• Nov 23, 2025

Finally...My heart opened

  • Katie Danaher

Justification keeps us reliving the hurt and the trauma. Vulnerability is the way back to feeling.

Have you ever held on to your beliefs so tightly that you end up alone (separate) in the middle of a group? My body felt anger, resentment, righteousness, envy, and disappointment. But, turning away from my emotions, my mind took over, to the fallback position…"I'm strong, self-sufficient, independent. I'll figure it out on my own". 

IN THAT VERY MOMENT, my heart closed, constricted, shrank. I abandoned the deep place of inner strength that I had cultivated within my heart. This is the space where I am enough, I feel whole and complete, I trust my wants, needs and desires will be met.

 “How deeply we feel, is directly proportional to how deeply we hurt". kd

Justification keeps us reliving the hurt, the trauma. Vulnerability is the way back to feeling. 

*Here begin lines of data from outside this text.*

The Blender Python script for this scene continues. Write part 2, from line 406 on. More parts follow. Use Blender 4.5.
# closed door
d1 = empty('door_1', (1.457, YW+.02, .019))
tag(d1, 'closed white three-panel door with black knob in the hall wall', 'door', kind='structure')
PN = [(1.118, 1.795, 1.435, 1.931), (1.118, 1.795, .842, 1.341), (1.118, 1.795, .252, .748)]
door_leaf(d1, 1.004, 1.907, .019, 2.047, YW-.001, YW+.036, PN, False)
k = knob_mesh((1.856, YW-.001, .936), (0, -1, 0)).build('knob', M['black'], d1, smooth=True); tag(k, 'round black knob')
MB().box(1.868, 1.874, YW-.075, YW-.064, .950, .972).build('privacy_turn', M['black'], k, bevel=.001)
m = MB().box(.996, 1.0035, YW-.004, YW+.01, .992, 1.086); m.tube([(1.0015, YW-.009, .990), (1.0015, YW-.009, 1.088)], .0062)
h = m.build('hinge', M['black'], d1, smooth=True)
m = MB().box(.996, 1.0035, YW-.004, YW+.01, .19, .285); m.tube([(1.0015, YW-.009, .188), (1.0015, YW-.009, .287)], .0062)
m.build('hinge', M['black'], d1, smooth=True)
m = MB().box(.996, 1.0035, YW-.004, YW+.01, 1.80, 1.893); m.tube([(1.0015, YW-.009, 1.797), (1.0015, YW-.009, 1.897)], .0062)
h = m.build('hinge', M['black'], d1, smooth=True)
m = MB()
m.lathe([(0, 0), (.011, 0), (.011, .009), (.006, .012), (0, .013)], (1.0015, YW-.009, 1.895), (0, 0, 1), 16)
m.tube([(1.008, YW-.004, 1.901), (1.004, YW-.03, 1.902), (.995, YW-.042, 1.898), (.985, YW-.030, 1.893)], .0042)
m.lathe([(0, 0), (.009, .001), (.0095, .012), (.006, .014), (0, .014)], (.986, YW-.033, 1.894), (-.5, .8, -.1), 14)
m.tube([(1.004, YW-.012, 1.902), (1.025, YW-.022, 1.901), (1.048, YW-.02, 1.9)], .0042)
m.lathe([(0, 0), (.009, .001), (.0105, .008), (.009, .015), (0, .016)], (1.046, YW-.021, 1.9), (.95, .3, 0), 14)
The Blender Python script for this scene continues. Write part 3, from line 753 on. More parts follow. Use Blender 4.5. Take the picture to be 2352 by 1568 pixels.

This was not a road I walked alone. I'm so very thankful for the unconditional love and gentle, steady guidance in which I was held. I was able to be vulnerable again, to feel my humanness again. Softening the hard edges and walls I put up, clearing and widening the lens I was looking through allowed my heart to open to love, to more truth, and more light.

I returned (again) to my steadfast sovereign Self.